- _WORK REQUIRED_: Could you quote, exactly as they stand, the lines running from the one with "tag(so.build('ceiling_gallery', 'soffit'), 'tan" to the final line of the material?

☆ ☆ ☆ ☆ ☆ ☆ ☆

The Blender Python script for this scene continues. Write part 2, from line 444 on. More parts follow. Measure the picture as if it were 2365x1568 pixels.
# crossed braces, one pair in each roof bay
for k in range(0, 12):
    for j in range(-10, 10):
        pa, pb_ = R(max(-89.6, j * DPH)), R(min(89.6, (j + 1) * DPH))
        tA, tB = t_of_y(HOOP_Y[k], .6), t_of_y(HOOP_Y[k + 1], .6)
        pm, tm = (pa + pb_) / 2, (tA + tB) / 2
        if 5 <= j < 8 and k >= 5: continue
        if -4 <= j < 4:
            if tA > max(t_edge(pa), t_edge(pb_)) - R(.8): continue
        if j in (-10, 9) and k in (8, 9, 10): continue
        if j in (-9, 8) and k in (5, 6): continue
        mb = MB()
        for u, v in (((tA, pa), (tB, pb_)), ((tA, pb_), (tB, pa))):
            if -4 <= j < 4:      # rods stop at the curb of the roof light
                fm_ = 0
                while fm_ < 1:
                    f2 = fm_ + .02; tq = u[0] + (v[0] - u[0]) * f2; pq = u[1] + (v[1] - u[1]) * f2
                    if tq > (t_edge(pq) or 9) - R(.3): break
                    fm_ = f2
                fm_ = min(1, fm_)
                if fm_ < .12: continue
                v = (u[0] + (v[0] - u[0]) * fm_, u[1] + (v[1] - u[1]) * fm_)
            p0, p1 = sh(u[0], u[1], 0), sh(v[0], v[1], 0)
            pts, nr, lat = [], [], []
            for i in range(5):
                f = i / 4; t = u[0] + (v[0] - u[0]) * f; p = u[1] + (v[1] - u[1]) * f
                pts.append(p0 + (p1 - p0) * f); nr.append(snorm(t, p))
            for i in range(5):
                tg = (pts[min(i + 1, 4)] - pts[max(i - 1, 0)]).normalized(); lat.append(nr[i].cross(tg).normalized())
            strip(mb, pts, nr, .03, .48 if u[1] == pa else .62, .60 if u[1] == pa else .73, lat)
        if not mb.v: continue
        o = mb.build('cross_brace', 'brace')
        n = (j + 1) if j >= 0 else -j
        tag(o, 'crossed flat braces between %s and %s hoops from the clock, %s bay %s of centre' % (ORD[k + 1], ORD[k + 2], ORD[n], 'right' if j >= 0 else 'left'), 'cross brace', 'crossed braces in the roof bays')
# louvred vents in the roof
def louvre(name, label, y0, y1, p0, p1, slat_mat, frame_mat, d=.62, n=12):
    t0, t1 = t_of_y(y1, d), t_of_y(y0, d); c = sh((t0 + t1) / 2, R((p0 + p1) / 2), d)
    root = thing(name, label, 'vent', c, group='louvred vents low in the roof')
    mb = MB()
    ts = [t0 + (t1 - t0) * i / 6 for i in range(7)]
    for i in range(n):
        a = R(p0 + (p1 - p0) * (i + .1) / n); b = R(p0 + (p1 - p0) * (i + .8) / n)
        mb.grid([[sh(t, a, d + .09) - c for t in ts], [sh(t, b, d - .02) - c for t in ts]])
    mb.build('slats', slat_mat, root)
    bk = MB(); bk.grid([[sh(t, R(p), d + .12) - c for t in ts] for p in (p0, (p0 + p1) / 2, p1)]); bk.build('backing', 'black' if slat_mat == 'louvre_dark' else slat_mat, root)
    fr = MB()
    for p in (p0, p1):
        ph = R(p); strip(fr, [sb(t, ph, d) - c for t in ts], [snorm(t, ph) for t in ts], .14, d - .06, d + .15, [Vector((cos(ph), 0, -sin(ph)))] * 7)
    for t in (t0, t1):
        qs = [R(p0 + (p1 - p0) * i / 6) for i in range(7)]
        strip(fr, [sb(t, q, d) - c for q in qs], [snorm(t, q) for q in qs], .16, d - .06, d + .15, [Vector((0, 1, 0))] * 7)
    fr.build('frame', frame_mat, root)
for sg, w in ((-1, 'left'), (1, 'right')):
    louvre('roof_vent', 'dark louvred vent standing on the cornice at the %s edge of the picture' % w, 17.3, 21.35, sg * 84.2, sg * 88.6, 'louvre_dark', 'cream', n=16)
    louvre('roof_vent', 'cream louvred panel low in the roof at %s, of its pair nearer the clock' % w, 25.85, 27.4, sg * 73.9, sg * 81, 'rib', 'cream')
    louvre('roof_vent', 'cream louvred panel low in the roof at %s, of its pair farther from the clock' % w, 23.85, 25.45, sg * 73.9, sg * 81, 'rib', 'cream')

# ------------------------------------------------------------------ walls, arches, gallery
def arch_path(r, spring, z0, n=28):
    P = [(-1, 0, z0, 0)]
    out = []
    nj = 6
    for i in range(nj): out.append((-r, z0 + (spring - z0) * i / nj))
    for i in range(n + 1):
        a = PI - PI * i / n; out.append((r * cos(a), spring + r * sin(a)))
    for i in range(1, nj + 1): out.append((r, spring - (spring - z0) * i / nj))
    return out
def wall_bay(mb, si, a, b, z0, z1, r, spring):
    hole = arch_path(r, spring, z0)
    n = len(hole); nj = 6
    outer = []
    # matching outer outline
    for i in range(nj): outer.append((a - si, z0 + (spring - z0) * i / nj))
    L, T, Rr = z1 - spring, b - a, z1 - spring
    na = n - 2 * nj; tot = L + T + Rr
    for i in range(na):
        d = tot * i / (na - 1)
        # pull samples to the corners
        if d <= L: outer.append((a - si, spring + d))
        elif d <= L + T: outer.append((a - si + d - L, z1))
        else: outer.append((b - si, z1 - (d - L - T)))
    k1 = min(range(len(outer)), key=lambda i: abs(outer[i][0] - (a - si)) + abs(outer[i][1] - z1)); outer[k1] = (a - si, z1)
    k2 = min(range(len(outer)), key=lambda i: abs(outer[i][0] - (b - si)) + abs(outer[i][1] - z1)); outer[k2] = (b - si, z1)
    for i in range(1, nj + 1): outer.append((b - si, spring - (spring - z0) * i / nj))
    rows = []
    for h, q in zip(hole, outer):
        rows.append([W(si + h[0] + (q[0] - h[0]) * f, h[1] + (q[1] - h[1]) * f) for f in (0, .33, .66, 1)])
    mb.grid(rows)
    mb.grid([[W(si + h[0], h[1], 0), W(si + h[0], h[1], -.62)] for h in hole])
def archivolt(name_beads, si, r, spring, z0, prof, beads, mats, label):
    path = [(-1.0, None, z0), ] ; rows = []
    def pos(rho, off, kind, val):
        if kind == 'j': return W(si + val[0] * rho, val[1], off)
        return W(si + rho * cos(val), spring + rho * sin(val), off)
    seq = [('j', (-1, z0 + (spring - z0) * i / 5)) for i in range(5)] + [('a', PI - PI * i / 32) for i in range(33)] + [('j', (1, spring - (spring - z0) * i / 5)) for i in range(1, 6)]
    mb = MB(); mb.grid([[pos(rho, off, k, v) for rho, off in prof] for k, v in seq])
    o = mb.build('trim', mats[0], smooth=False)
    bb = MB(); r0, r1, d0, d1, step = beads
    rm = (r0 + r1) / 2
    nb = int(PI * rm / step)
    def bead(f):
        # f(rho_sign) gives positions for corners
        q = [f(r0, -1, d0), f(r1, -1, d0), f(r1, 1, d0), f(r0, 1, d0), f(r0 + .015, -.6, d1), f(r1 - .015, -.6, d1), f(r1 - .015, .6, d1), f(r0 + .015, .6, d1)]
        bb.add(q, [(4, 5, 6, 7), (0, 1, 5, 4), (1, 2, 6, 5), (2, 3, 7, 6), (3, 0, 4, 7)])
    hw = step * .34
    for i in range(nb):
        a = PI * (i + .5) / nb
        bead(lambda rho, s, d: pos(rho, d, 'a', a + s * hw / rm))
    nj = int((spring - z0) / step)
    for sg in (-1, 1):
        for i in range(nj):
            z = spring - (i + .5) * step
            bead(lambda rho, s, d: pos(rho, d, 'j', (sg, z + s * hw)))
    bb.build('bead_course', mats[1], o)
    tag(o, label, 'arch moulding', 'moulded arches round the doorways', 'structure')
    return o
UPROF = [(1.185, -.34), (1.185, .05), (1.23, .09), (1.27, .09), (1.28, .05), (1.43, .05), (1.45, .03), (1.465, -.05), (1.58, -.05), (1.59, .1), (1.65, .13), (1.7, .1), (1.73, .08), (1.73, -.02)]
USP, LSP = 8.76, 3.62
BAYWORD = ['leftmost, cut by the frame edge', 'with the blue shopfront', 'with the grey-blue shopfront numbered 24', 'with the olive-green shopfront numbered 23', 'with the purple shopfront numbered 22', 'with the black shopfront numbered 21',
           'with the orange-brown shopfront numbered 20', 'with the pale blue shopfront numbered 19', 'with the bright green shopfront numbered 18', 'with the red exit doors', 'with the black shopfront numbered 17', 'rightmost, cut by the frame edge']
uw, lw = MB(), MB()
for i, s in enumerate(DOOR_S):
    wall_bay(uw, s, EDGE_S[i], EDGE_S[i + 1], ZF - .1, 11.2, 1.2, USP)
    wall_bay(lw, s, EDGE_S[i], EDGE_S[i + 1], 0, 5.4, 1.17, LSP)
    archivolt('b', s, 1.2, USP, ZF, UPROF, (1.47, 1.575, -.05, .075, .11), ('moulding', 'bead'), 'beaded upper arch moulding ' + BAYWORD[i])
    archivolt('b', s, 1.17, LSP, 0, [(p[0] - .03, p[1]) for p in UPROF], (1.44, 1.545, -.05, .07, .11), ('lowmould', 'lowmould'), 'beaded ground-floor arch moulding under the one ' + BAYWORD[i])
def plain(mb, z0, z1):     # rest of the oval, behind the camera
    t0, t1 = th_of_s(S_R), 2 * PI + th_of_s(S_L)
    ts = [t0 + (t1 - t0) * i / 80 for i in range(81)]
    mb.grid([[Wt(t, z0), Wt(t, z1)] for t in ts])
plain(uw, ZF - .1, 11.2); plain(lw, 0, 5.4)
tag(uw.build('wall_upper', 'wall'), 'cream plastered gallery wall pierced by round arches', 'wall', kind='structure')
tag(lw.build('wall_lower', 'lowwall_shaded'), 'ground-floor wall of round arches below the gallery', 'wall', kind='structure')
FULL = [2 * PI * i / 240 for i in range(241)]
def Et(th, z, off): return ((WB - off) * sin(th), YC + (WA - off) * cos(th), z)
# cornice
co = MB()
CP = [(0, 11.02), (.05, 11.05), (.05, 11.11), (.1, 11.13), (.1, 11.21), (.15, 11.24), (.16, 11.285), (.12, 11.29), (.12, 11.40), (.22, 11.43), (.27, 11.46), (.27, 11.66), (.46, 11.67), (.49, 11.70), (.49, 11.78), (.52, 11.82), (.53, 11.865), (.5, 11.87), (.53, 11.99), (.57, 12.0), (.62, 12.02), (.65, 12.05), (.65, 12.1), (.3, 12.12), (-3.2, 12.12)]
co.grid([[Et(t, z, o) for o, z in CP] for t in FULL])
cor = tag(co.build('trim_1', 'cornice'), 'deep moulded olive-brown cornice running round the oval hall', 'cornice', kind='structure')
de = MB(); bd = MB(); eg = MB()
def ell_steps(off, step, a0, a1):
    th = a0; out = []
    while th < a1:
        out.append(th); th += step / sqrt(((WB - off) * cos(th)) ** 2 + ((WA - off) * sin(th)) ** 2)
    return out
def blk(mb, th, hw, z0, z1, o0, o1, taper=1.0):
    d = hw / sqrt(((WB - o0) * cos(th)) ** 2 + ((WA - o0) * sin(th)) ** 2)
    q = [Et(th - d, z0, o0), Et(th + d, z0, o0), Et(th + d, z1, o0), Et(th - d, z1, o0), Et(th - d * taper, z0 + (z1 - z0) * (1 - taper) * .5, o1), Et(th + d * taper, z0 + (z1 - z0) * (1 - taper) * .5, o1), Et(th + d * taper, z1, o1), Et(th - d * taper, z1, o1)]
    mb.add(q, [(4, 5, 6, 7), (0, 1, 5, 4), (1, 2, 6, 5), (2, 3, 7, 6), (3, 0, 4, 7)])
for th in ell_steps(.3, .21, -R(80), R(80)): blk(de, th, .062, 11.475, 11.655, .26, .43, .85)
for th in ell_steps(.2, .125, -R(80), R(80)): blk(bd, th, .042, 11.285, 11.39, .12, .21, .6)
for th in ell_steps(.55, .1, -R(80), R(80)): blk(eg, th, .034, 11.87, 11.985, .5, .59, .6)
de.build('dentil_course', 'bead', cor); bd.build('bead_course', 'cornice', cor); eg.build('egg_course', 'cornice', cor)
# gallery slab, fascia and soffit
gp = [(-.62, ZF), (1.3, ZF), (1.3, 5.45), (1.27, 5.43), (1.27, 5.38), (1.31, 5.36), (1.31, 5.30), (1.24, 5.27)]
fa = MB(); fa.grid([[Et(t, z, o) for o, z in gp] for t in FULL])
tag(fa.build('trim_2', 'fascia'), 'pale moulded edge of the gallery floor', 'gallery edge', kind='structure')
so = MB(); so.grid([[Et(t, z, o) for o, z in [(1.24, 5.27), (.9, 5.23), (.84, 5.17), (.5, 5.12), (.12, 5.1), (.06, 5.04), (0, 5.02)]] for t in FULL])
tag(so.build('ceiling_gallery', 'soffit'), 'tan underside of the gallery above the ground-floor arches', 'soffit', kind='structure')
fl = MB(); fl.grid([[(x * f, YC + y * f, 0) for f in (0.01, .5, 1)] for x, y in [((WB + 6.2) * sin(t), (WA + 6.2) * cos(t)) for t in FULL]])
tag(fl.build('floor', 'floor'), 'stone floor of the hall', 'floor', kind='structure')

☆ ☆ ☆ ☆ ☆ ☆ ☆

- _RESPONSE TO THE EXERCISE_:
tag(so.build('ceiling_gallery', 'soffit'), 'tan underside of the gallery above the ground-floor arches', 'soffit', kind='structure')
fl = MB(); fl.grid([[(x * f, YC + y * f, 0) for f in (0.01, .5, 1)] for x, y in [((WB + 6.2) * sin(t), (WA + 6.2) * cos(t)) for t in FULL]])
tag(fl.build('floor', 'floor'), 'stone floor of the hall', 'floor', kind='structure')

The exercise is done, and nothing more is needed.